Work to do: All lines from the beginning of the listing through the line with "14); link('cord_length', b, M_cord, BC, smooth=True)" are to be copied word for word; the pictures are not.

>> START Material

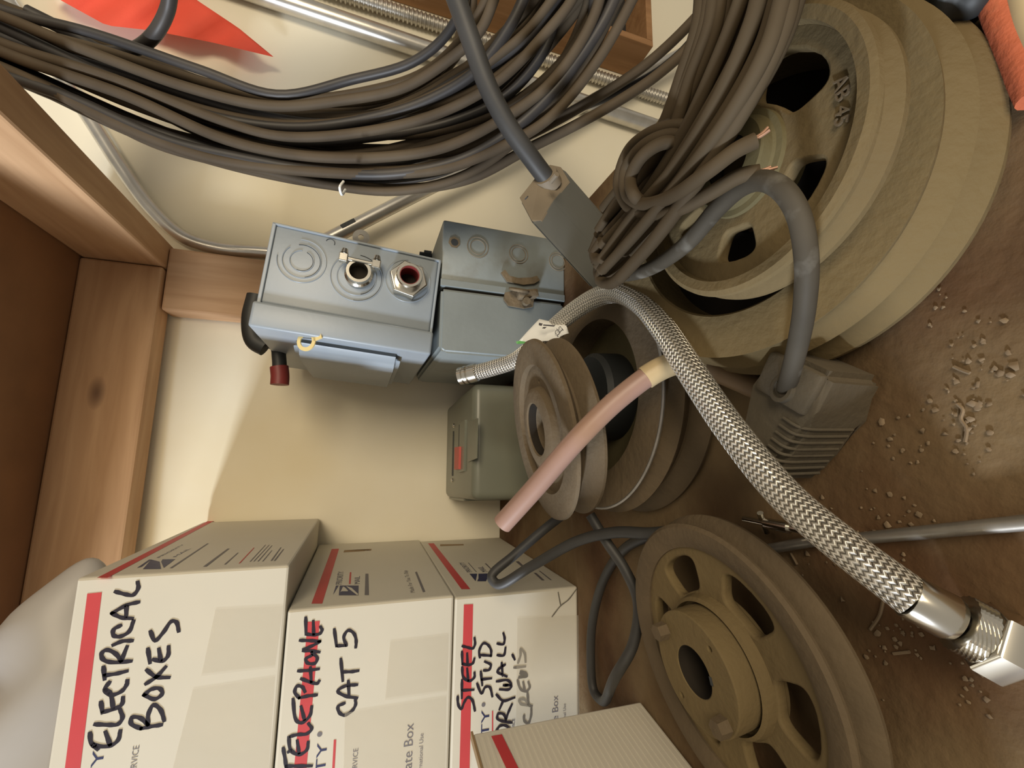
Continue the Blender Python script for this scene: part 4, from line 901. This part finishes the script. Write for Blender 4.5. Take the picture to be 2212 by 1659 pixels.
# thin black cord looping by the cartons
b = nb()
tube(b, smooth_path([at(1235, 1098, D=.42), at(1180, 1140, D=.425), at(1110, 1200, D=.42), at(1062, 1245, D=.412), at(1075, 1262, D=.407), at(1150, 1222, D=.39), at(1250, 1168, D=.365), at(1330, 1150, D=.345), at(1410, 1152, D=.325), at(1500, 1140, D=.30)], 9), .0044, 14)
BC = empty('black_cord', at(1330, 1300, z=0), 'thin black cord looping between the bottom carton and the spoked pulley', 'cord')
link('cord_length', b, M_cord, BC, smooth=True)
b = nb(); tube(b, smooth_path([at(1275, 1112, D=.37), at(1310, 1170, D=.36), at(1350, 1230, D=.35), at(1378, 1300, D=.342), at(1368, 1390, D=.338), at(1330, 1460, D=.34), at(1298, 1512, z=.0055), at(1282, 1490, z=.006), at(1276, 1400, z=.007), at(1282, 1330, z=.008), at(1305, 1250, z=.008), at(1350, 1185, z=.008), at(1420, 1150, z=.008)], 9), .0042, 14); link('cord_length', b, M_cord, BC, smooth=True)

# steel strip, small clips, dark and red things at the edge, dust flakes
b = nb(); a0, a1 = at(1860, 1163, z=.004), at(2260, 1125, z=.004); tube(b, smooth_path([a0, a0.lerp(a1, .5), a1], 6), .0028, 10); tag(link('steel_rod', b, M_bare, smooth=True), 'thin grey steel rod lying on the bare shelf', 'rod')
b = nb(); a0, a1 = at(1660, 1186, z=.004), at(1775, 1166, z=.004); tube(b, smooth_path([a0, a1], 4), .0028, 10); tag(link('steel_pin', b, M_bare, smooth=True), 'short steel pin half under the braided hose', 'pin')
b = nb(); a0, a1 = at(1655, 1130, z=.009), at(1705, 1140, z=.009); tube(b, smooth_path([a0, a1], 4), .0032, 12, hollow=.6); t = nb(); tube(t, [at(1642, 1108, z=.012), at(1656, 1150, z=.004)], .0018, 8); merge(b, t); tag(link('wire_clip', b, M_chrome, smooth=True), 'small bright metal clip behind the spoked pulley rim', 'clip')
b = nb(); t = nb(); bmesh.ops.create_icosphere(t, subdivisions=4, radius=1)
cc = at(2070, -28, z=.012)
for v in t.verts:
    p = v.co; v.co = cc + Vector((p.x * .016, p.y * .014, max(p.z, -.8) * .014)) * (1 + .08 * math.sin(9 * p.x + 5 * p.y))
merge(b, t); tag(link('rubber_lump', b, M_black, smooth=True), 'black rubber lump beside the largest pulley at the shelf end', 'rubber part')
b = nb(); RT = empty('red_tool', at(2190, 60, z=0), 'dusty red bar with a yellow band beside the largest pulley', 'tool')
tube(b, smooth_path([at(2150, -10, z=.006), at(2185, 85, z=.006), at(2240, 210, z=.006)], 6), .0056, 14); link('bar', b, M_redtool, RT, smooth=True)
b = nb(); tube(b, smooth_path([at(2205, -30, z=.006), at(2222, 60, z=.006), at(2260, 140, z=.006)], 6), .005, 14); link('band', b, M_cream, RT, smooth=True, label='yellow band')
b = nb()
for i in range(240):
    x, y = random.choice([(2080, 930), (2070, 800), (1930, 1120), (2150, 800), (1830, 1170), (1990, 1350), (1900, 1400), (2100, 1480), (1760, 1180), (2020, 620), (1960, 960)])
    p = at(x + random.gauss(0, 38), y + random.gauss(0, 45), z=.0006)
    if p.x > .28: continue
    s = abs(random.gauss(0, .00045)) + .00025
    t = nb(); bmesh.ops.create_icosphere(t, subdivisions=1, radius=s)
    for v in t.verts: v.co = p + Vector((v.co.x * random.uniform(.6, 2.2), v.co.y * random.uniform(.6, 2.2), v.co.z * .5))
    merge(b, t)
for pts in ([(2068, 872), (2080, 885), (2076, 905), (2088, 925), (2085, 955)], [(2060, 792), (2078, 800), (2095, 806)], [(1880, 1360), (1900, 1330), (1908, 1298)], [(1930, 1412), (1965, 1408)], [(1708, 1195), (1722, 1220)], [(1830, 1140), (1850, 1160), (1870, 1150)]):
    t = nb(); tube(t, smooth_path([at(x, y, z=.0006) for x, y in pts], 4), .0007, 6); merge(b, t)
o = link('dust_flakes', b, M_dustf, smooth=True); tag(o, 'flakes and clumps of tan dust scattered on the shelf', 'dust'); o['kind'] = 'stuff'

>> END Material

Full output:
Continue the Blender Python script for this scene: part 4, from line 901. This part finishes the script. Write for Blender 4.5. Take the picture to be 2212 by 1659 pixels.
# thin black cord looping by the cartons
b = nb()
tube(b, smooth_path([at(1235, 1098, D=.42), at(1180, 1140, D=.425), at(1110, 1200, D=.42), at(1062, 1245, D=.412), at(1075, 1262, D=.407), at(1150, 1222, D=.39), at(1250, 1168, D=.365), at(1330, 1150, D=.345), at(1410, 1152, D=.325), at(1500, 1140, D=.30)], 9), .0044, 14)
BC = empty('black_cord', at(1330, 1300, z=0), 'thin black cord looping between the bottom carton and the spoked pulley', 'cord')
link('cord_length', b, M_cord, BC, smooth=True)
b = nb(); tube(b, smooth_path([at(1275, 1112, D=.37), at(1310, 1170, D=.36), at(1350, 1230, D=.35), at(1378, 1300, D=.342), at(1368, 1390, D=.338), at(1330, 1460, D=.34), at(1298, 1512, z=.0055), at(1282, 1490, z=.006), at(1276, 1400, z=.007), at(1282, 1330, z=.008), at(1305, 1250, z=.008), at(1350, 1185, z=.008), at(1420, 1150, z=.008)], 9), .0042, 14); link('cord_length', b, M_cord, BC, smooth=True)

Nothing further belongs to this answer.